In 1984, Nike took a gamble on a rookie who had not yet played a single NBA game. The deal was bold for its time: five years, $2.5 million, and a set of performance clauses that gave the company an escape hatch.
Michael Jordan had three years to hit at least one of four benchmarks, or Nike could terminate the agreement early. The criteria were clear.
He needed to win Rookie of the Year, average 20 points per game, make an All-Star team, or generate $4 million in shoe sales by the end of Year 3.
Jordan did not just meet one of them. He crushed all four in his first season.
As a rookie with the Chicago Bulls, Jordan averaged 28.2 points per game, far surpassing the 20-point threshold. He won Rookie of the Year and was voted an All-Star starter. And the most stunning number of all, the Air Jordan line generated an estimated $100 million in shoe sales during the 1984-85 season alone. The sales target was not just met. It was obliterated.

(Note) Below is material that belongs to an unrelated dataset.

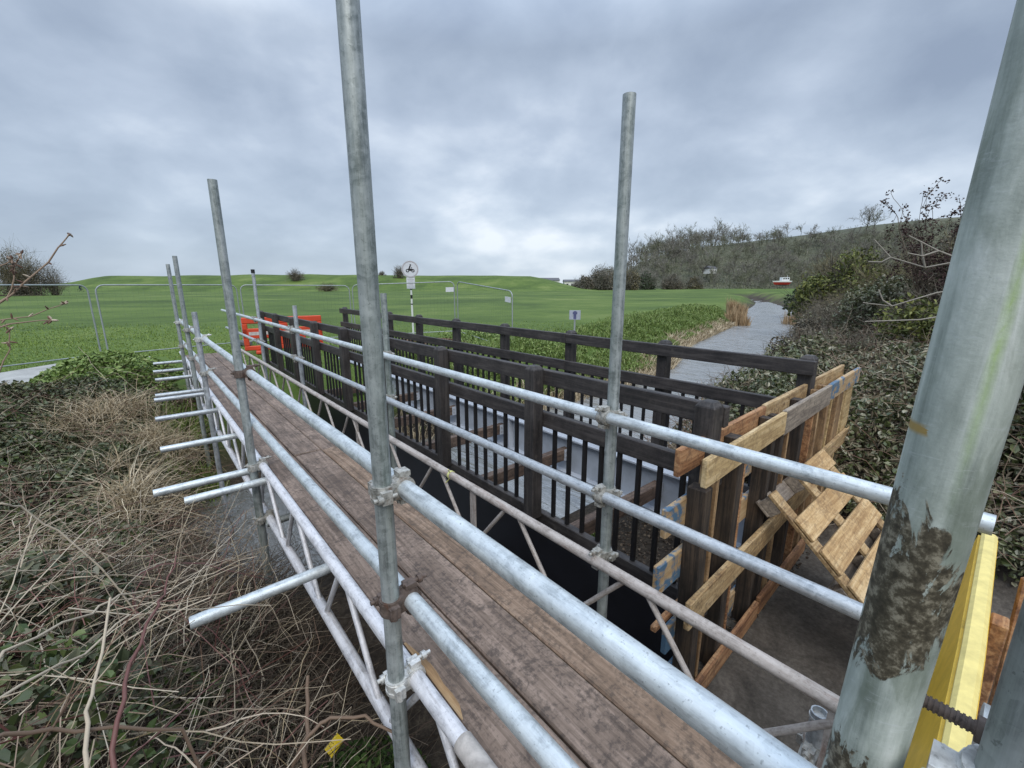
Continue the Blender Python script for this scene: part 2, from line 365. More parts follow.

At the time, Nike was not the global powerhouse it is today. The company was looking for a face to compete with established brands. Jordan was seen as promising, but few could have predicted the cultural earthquake that followed. The Air Jordan 1 did more than sell sneakers. It shifted the relationship between athlete and brand.
Jordan’s on-court dominance fueled the off-court explosion. His rookie season was electric. He attacked the rim with flair, played with visible competitiveness, and instantly became must-watch television. That translated directly into consumer demand. Kids did not just want basketball shoes. They wanted his shoes.

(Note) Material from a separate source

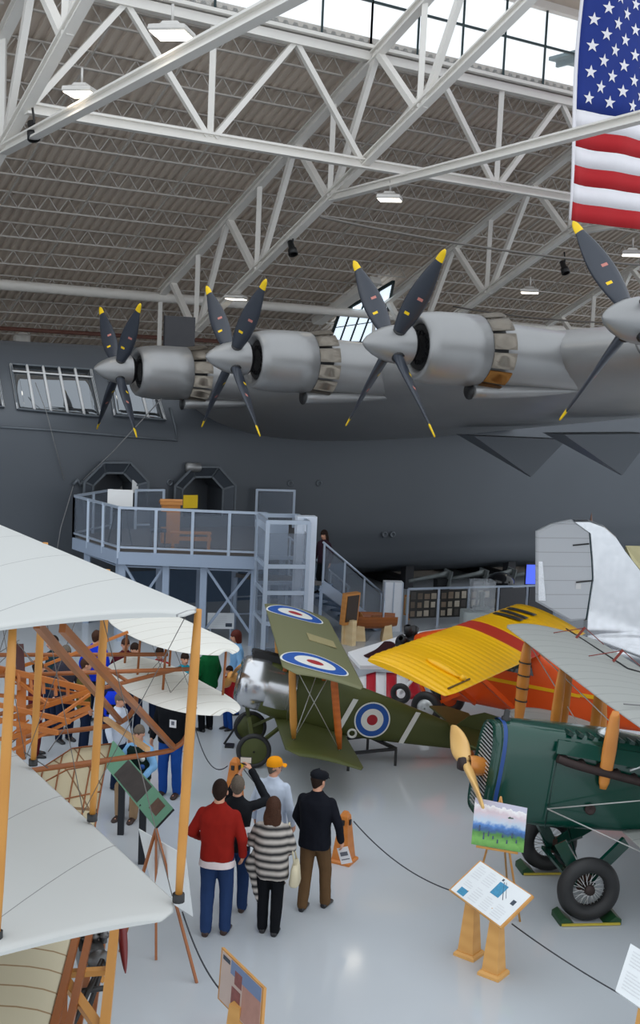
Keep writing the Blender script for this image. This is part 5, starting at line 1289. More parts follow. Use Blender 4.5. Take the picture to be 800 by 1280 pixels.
def person(label, gx, face, h, top, bottom, hair, shoes, group=None, style='short', skin=None, fat=1., arms=None, feet=None, yaw=0., nod=0., vox=.013, top_len=.47, hat=None, skirt=None, collar=True, sit=None, z=None, hem=None, boots=None, arm_skin=.0, hoodie=False):
    """gx ground point; face world heading; arms {-1|1: (elbow, wrist, palm dir)} in body units (x right, y ahead, z up, height 1)"""
    f = V(face).normalized(); R = Matrix((f.cross(V((0, 0, 1))), f, V((0, 0, 1)))).transposed()
    p = T('person', gx, label, 'person', group, R=R); skin = skin or SKIN
    S = h; A = {-1: (V((-.150, -.015, .640)), V((-.158, .035, .505)), V((1, .2, 0))), 1: (V((.150, -.015, .640)), V((.158, .035, .505)), V((-1, .2, 0)))}
    if arms:
        for k, v in arms.items(): A[k] = tuple(V(q) for q in v)
    FT = {-1: V((-.062, 0, 0)), 1: V((.062, .01, 0))}
    if feet:
        for k, v in feet.items(): FT[k] = V(v)
    dz = 0.
    hipz = .505
    if sit: dz = -.235; hipz = .27
    U = lambda v: V((v[0]*S, v[1]*S, (v[2])*S))
    up = lambda x, y, zz: V((x*S, y*S, (zz+dz)*S))
    hips = {k: V((k*.05*S, 0, hipz*S)) for k in (-1, 1)}
    knees, ank = {}, {}
    for k in (-1, 1):
        a = V((FT[k].x*S, FT[k].y*S, FT[k].z*S+.05*S)); ank[k] = a
        m_ = hips[k].lerp(a, .48)+V((k*.004*S, .022*S, 0))
        if sit: m_ = V((k*.07*S, .24*S, .285*S)); a = V((k*.065*S, .26*S, .05*S)); ank[k] = a
        knees[k] = m_
    sh = {k: up(k*.096*(.5+.5*fat), 0, .785) for k in (-1, 1)}
    hd = up(0, .018+nod*.03, .925); Rh = Matrix.Rotation(yaw, 3, 'Z')@Matrix.Rotation(-nod, 3, 'X')
    H_ = lambda x, y, zz: hd+Rh@V((x*S, y*S, zz*S))
    # ---- body: one continuous skin
    mb = MB(); mb.ball(hd+Rh@V((0, -.004*S, .012*S)), V((.046, .056, .060))*S, 16); mb.ball(H_(0, .014, -.028), V((.035, .038, .040))*S, 14)
    cap(mb, H_(0, .052, .002), H_(0, .066, -.018), .006*S, .009*S, 8)                 # nose
    for k in (-1, 1): mb.ball(H_(k*.046, -.004, -.006), V((.007, .012, .018))*S, 8); 
    cap(mb, up(0, -.004, .84), H_(0, -.008, -.03), .034*S, .031*S, 12)               # neck
    mb.loft([ell(mb, (zz+dz)*S, rx*S, ry*S, 0, .0) for zz, rx, ry in ((.50, .075, .055), (.60, .070, .052), (.72, .085, .06), (.80, .09, .05), (.845, .04, .035))], 0, True)
    for k in (-1, 1):
        e, w_, pn = A[k]; e, w_ = up(*e), up(*w_)
        chain(mb, [sh[k]*.98+V((0, 0, 0)), e, w_], [.030*S, .024*S, .0165*S], 10)
        hand(mb, w_, (w_-e), R.inverted()@(R@pn), S/1.75*1.02)
        chain(mb, [hips[k], knees[k], ank[k]], [.048*S, .034*S, .022*S], 10); cap(mb, ank[k]-V((0, 0, .028*S)), ank[k]+V((0, .07*S, -.033*S)), .018*S, .014*S, 8)
    remesh(mb, 'body', skin, p.o, vox*.72, 2)
    mb = MB()
    for k in (-1, 1): mb.ball(H_(k*.018, .0475, .006), .0062*S, 8)
    p.l('eyes', mb, EYEM); p.l('mouth', MB().ball(H_(0, .0505, -.036), V((.014, .004, .004))*S, 8), LIPS)
    # ---- trousers
    mb = MB(); mb.loft([ell(mb, zz*S, rx*S, ry*S, 0, -.004*S) for zz, rx, ry in ((hipz-.055, .088*fat, .066*fat), (hipz-.01, .100*fat, .074*fat), (hipz+.05, .096*fat, .070*fat), (hipz+.085, .088*fat, .064*fat))], 0, True)
    for k in (-1, 1): chain(mb, [hips[k]+V((0, 0, .0)), knees[k], ank[k]+V((0, -.006*S, -.012*S))], [.058*S*(.5+.5*fat), .046*S, .038*S], 12)
    remesh(mb, 'trousers', bottom, p.o, vox, 3, .006, gx[0])
    # ---- shoes
    for k in (-1, 1):
        a = ank[k]; mb = MB(); yw_ = 0
        rings = []
        for t, w_, hh in ((-.042, .012, .02), (-.036, .022, .034), (-.01, .026, .042), (.03, .027, .038), (.065, .030, .027), (.09, .026, .020), (.105, .012, .012)):
            rings.append([V((a.x+w_*S*math.cos(q)+k*.06*t*S, a.y+t*S, max(a.z-.05*S, a.z-.05*S+hh*S*.5+hh*S*.62*math.sin(q)))) for q in [2*PI*i/14 for i in range(14)]])
        mb.loft(rings, 0, True)
        if boots: chain(mb, [a-V((0, 0, .015*S)), a.lerp(knees[k], .45), a.lerp(knees[k], .78)], [.029*S, .036*S, .040*S], 12)
        p.l('boot' if boots else 'shoe', mb, boots or shoes)
    # ---- upper garment
    if top is not None:
        mb = MB(); b0_ = top_len if not sit else .50
        secs = [(b0_, .100*fat, .078*fat), (b0_+.03, .101*fat, .077*fat), (.60, .097*fat, .074*fat), (.68, .104*fat, .076*fat), (.75, .112*fat, .074*fat), (.785, .112*fat, .064*fat), (.81, .098, .055), (.828, .070, .048), (.845, .046, .042), (.86, .042, .040)]
        mb.loft([ell(mb, (zz+dz)*S, rx*S, ry*S, 0, -.004*S, 22, 2.6) for zz, rx, ry in secs], 0, True)
        for k in (-1, 1):
            e, w_, pn = A[k]; e, w_ = up(*e), up(*w_); w2 = e.lerp(w_, .97-arm_skin)
            chain(mb, [sh[k], e, w2], [.037*S*(.7+.3*fat), .034*S, .027*S], 12)
        if hoodie: cap(mb, up(-.035, -.05, .835), up(.035, -.05, .835), .03*S, .03*S)
        remesh(mb, 'jacket', top, p.o, vox, 6, .010, gx[1])
    if hem: 
        mb = MB(); mb.loft([ell(mb, (zz+dz)*S, rx*S, ry*S, 0, -.004*S, 22) for zz, rx, ry in ((top_len-.038, .107*fat, .084*fat), (top_len-.004, .104*fat, .081*fat), (top_len+.012, .092*fat, .068*fat))], 0, False); p.l('shirt_hem', mb, hem)
    # ---- hair
    if style != 'bald':
        mb = MB(); rows_ = []
        back = {'short': -.030, 'crop': -.018, 'bob': -.07, 'long': -.05}[style]; g_ = 1.07 if style in ('short', 'crop') else 1.20
        for i in range(9):
            th = PI*.5*i/8*1.0; row = []
            for k in range(25):
                a = 2*PI*k/24; fr = math.sin(a)   # +1 is ahead
                low = lerp(back, .022, max(0, fr)**.5 if fr > 0 else 0) if fr > -.25 else back
                zt_ = .012+.060*g_*math.cos(th) if i < 8 else .012
                r_ = math.sin(th)
                row.append(H_(.046*g_*r_*math.cos(a), -.005+.057*g_*r_*fr, .012+.062*g_*math.cos(th)))
            rows_.append(row)
        row = []
        for k in range(25):
            a = 2*PI*k/24; fr = math.sin(a); sh_ = style in ('short', 'crop'); low = (back if not sh_ else lerp(-.012, -.048, max(0, -fr)**1.5)) if fr < .15 else lerp(back if not sh_ else -.012, .02, min(1, (fr-.15)/.35)); kk = g_*((.93 if fr > -.3 else lerp(.93, .70, (-fr-.3)/.7)) if sh_ else 1.0)
            row.append(H_(.046*kk*math.cos(a), -.005+.057*kk*fr, low))
        rows_.append(row); rows_[0] = [H_(.002*math.cos(2*PI*k/24), -.005+.002*math.sin(2*PI*k/24), .012+.062*g_) for k in range(25)]
        mb.loft([r[:24] for r in rows_], 0, False)
        if style == 'long':
            R_ = []
            for i in range(9):
                q = i/8; R_.append(ell(mb, hd.z+(.01-.155*q)*S, (.048+.018*math.sin(PI*min(1, q*1.05)))*S*(1-.35*max(0, q-.75)*4*.6), (.030-.004*q)*S, hd.x, hd.y-(.032+.018*q)*S, 18))
            mb.loft(R_, 0, True)
        o = p.l('hair', mb, hair)
    if hat == 'ball':
        mb = MB(); mb.loft([[H_(.051*math.cos(a)*r_, -.004+.062*math.sin(a)*r_, zz) for a in [2*PI*k/24 for k in range(24)]] for zz, r_ in ((.012, 1.04), (.035, 1.05), (.058, .92), (.074, .62), (.081, .25), (.082, .02))], 0, False)
        br = MB().grid(lambda u, v: H_(lerp(-.045, .045, v), .045+u*.058*math.sqrt(max(.08, 1-((v-.5)*1.9)**2)), .018-.012*u-.012*((v-.5)*2)**2), 6, 10, 0, True, V((0, 0, .004)))
        c_ = p.l('cap', mb, HATS['ball']); p.l('brim', br, HATS['ball'], c_)
    if hat == 'flat':
        mb = MB(); mb.loft([[H_(.054*math.cos(a)*r_, .006+.070*math.sin(a)*r_, zz+.012*math.sin(a)*-1) for a in [2*PI*k/24 for k in range(24)]] for zz, r_ in ((.016, .96), (.030, 1.08), (.050, 1.06), (.066, .8), (.074, .4), (.076, .02))], 0, False)
        br = MB().grid(lambda u, v: H_(lerp(-.04, .04, v), .055+u*.036*math.sqrt(max(.08, 1-((v-.5)*1.9)**2)), .014-.010*u), 6, 10, 0, True, V((0, 0, .004)))
        c_ = p.l('cap', mb, HATS['flat']); p.l('brim', br, HATS['flat'], c_)
    p.A, p.S, p.up, p.H = A, S, up, H_
    return p
HATS = {'ball': cloth('cap_orange', rgb(232, 150, 22)), 'flat': cloth('cap_black', rgb(22, 24, 30))}
def ht(gpx, hpx):
    g = atz(*gpx, 0); return at(hpx[0], hpx[1], g.y).z, g
JEAN = cloth('denim', rgb(38, 58, 96)); JEAN2 = cloth('denim_dark', rgb(24, 36, 60)); JEAN3 = cloth('denim_bright', rgb(30, 74, 150)); BLKC = cloth('black_cloth', rgb(18, 20, 24)); BRN = cloth('brown_trousers', rgb(98, 74, 50))
SHOE = mat('shoe_brown', rgb(52, 34, 28), .5); SHOEB = mat('shoe_black', (.012, .012, .014), .4)
HBR = mat('hair_brown', rgb(66, 42, 30), .6, 0, .4, 60, .3, .15); HDK = mat('hair_dark', rgb(44, 33, 28), .7, 0, .4, 60, .3, .08); HGR = mat('hair_grey', rgb(104, 94, 84), .75, 0, .4, 60, .3, .08); HRD = mat('hair_auburn', rgb(84, 36, 28), .55, 0, .4, 60, .3, .15)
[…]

The numbers speak for themselves. Jordan earned $93.9 million in NBA salary over his entire playing career. He now earns far more than that annually from Nike alone. His lifetime partnership with the company has netted him billions, including over a $300 million payout in a recent year, thanks to his five percent royalty on Jordan Brand sales.

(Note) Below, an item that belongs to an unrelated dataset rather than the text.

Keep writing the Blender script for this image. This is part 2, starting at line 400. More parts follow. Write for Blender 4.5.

The Jordan Brand itself has grown into a multibillion-dollar enterprise. It has generated over $5 billion in annual revenue in recent years and has brought in roughly $19 billion for Nike over the past five years alone. Jordan earns roughly $6 million every eight to nine days from Nike. That figure alone dwarfs what he made during his first seven seasons in the league combined.
Jordan later became the first professional athlete to enter the Forbes 400 list with a net worth of $3 billion after selling his majority stake in the Charlotte Hornets. His Nike partnership remains one of the most successful athlete-brand deals in history. And helped him build his $3,5 billion business empire.
What makes the original contract remarkable is not just the numbers. It is the pressure. Nike built performance triggers into the agreement. Jordan responded by redefining what was possible for a rookie, both on the floor and in the marketplace.
Nike gave him three years to prove himself. He needed one.